Fremont reliablilty
I know that it's not linode's equipment that's failing, but in the end it doesn't matter, It's linode's reputation and service level which is going down the tubes at this DC.
At this point, The usual response of "We're talking to them about what they are doing to prevent this" isn't good enough - it clearly didn't work to solve the issues after the last 3 outages. There needs to be some real steps taken to improve the service from fmt1. I want to see a full explanation of how a single breaker can take the whole DC down, and exactly what is being done to fix what is clearly a systemic issue, not isolated incidents.
I don't really want to move DC, because (as seems to be the case with most of the people who haven't moved), my clients are in Australia/NZ so the lower RTT is advantageous. So this could probably be resolved best by Linode getting space in another DC with good latency to these areas.
Jordan
7 Replies
It's a bit silly, it seems that the HE facility loses power every single time there's a power outage in fremont. It's like their UPS/genset is useless.
EDIT: Which is particularly worrying what with this:
Before you laugh at the idea of solar storms causing issues, in 1989, solar storms caused HydroQuebec's network (which, like Texas, has its own interconnect) to lose power for 9 hours.

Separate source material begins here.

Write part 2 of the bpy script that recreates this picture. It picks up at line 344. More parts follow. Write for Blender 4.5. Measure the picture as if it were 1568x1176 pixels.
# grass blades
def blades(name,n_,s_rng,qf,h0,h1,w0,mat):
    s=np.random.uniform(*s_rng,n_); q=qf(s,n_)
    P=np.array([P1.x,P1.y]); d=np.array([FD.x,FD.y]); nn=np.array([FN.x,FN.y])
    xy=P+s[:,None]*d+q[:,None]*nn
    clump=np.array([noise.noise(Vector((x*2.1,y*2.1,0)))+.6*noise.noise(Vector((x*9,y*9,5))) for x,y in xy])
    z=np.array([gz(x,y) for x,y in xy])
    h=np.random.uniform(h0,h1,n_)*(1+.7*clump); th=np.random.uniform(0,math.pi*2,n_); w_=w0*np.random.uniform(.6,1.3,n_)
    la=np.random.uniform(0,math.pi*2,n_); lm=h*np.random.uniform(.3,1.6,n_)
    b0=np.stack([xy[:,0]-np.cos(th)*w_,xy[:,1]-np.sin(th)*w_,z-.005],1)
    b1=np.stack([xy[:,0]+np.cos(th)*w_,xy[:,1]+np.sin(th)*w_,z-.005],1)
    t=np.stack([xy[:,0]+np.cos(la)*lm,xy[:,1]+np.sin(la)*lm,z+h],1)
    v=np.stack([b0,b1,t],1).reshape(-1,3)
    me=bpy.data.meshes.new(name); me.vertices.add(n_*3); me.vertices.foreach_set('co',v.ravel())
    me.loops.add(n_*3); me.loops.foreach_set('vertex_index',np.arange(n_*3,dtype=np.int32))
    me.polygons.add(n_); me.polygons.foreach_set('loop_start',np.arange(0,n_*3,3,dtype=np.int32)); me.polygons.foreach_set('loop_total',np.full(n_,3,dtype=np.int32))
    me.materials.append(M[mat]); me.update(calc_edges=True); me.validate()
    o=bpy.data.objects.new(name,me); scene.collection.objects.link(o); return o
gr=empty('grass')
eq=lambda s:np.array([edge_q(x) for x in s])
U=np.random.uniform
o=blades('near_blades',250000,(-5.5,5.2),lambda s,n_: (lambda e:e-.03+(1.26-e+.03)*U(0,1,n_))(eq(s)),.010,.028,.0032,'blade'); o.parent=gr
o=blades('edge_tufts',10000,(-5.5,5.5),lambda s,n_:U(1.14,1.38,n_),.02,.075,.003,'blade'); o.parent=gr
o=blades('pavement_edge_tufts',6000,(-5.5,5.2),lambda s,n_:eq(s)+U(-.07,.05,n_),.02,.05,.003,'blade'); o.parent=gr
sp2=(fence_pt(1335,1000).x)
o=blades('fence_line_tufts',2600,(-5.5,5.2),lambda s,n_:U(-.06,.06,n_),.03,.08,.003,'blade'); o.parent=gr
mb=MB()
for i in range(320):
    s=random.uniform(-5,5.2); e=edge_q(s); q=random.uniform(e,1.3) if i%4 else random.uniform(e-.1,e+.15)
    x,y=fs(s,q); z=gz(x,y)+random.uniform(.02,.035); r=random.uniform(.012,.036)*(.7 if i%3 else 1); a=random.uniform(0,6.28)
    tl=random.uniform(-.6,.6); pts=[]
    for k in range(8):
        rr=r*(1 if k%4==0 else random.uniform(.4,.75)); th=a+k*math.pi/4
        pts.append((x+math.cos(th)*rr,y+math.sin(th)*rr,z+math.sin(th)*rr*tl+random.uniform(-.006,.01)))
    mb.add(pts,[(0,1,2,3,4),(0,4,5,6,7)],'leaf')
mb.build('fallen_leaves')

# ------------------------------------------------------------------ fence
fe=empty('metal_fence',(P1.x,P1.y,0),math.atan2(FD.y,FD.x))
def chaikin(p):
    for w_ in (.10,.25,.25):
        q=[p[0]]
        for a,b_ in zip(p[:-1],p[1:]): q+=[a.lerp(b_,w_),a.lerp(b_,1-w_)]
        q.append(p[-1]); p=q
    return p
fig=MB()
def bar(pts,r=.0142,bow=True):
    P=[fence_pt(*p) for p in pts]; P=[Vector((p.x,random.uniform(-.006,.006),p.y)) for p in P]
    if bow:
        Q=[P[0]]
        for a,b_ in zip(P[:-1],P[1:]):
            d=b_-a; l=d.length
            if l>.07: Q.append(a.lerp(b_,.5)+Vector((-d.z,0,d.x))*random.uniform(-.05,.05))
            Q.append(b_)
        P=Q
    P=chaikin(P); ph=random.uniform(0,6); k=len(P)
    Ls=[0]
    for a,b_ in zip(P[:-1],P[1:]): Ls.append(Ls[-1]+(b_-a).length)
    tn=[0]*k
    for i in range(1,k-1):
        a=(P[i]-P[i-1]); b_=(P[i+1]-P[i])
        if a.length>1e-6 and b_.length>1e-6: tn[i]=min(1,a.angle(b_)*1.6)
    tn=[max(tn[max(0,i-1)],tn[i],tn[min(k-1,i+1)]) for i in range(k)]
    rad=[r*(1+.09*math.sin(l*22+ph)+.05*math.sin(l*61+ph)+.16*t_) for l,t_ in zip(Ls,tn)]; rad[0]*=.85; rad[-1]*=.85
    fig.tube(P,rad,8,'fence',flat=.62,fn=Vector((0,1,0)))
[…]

Basically, the storms caused a surge in the region where most of the generation capacity was, taking out 9.6 gigawatts of capacity, which was about half the capacity at the time. The sudden loss of so much capacity caused the network to begin load-shedding by shutting off parts of the network, which caused voltage swings that took out the rest of the generating capacity.
The network has since been hardened against this sort of thing, but not everywhere in North America is…
EDIT2: Of course, as was pointed out in another thread, in-rack UPS won't keep HE's network equipment up, but if the Linodes never went down, the downtime would be reduced to just the actual length of the power outage and not the power outage plus the 2+ hours it takes to bring all linodes back up (not to mention hardware damage and data loss from sudden shutdowns)
> Summary: A lightning strike last night knocked out servers at Amazon’s only European data center and the provider has warned some of those affected face delays of up to two days before they get back online.
While nothing guards 100% against a lightning strike, it seems that hardware vendors would be making more servers like Google's, which have on board battery backup.
@bryantrv:
While nothing guards 100% against a lightning strike, it seems that hardware vendors would be making more servers like Google's, which have on board battery backup.
Batteries are big and tend to require replacement every few years, so in-server batteries are probably not too feasible in this situation. With the hardware Linode uses, there's barely room for a RAID BBU.